**GIVEN TASK**
Retype the records below from their first line through the line containing "sp.tool.add(vs, [(2 *", and include nothing else.

**RECORDS FOR THE EXERCISE**
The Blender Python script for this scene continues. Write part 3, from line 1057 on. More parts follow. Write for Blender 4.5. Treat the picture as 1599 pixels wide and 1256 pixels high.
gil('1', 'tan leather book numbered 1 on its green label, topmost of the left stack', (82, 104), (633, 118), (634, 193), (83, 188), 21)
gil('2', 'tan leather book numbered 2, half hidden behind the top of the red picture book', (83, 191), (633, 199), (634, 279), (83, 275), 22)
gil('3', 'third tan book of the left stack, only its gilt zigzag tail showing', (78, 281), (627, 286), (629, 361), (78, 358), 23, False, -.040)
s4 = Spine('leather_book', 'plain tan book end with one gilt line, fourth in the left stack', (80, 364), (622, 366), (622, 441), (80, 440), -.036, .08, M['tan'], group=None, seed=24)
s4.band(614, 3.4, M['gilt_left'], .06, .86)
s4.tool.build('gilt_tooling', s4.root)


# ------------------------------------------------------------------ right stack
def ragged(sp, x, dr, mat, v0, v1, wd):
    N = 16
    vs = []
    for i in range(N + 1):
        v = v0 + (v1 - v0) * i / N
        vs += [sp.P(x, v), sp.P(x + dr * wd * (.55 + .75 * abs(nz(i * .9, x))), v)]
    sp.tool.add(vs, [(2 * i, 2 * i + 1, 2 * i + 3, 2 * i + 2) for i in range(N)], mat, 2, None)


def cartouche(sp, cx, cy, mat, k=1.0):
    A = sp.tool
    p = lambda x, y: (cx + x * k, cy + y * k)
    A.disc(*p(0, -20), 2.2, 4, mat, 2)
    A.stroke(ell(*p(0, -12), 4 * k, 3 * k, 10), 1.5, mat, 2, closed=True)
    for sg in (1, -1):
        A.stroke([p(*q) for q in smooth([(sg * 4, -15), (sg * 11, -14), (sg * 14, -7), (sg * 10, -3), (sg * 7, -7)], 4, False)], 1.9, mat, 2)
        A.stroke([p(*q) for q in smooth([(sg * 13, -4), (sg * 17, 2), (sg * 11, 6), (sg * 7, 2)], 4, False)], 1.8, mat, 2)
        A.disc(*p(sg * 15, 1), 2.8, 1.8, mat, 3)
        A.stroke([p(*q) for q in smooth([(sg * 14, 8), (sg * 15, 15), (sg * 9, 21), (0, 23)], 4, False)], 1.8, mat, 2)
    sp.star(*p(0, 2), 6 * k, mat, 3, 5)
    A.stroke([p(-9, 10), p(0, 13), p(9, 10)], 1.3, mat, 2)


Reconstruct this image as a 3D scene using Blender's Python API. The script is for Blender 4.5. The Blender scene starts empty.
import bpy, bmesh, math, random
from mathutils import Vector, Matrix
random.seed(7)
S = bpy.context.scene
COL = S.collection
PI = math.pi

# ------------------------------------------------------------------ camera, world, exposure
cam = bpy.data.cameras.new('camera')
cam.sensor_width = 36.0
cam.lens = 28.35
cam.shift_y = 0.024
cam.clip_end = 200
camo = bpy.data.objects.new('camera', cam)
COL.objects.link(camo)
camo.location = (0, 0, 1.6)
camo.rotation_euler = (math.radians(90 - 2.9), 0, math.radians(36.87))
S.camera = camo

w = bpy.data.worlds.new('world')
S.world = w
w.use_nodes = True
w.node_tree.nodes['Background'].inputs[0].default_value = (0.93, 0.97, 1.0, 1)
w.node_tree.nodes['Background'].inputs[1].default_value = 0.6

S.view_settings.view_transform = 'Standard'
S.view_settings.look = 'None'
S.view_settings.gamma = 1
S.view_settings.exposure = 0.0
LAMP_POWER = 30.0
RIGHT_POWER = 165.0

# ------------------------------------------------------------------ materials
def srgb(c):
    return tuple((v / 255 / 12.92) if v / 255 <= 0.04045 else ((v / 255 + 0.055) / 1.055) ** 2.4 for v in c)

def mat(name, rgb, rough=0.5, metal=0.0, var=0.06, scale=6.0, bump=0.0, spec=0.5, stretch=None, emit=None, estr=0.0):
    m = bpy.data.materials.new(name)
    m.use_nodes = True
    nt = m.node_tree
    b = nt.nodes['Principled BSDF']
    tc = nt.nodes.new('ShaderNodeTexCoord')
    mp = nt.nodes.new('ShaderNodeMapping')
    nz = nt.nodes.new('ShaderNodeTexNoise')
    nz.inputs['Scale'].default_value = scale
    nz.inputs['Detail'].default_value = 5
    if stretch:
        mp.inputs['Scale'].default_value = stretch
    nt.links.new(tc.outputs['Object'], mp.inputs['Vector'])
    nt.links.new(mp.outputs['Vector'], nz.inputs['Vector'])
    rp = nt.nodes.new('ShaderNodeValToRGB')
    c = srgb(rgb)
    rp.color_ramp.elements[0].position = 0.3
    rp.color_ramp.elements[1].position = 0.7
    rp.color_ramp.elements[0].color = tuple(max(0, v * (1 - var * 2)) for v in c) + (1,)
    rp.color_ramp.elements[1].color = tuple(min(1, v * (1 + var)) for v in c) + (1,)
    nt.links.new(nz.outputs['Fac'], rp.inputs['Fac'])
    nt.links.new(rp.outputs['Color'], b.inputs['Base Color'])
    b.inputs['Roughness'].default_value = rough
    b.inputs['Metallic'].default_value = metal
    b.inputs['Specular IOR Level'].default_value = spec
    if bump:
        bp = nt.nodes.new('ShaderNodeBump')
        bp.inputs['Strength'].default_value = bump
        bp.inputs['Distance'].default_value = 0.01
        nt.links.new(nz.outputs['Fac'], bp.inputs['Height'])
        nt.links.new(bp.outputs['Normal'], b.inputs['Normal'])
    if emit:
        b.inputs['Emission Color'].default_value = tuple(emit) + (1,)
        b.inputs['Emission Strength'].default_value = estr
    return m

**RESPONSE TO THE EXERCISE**
The Blender Python script for this scene continues. Write part 3, from line 1057 on. More parts follow. Write for Blender 4.5. Treat the picture as 1599 pixels wide and 1256 pixels high.
gil('1', 'tan leather book numbered 1 on its green label, topmost of the left stack', (82, 104), (633, 118), (634, 193), (83, 188), 21)
gil('2', 'tan leather book numbered 2, half hidden behind the top of the red picture book', (83, 191), (633, 199), (634, 279), (83, 275), 22)
gil('3', 'third tan book of the left stack, only its gilt zigzag tail showing', (78, 281), (627, 286), (629, 361), (78, 358), 23, False, -.040)
s4 = Spine('leather_book', 'plain tan book end with one gilt line, fourth in the left stack', (80, 364), (622, 366), (622, 441), (80, 440), -.036, .08, M['tan'], group=None, seed=24)
s4.band(614, 3.4, M['gilt_left'], .06, .86)
s4.tool.build('gilt_tooling', s4.root)


# ------------------------------------------------------------------ right stack
def ragged(sp, x, dr, mat, v0, v1, wd):
    N = 16
    vs = []
    for i in range(N + 1):
        v = v0 + (v1 - v0) * i / N
        vs += [sp.P(x, v), sp.P(x + dr * wd * (.55 + .75 * abs(nz(i * .9, x))), v)]
    sp.tool.add(vs, [(2 * i, 2 * i + 1, 2 * i + 3, 2 * i + 2) for i in range(N)], mat, 2, None)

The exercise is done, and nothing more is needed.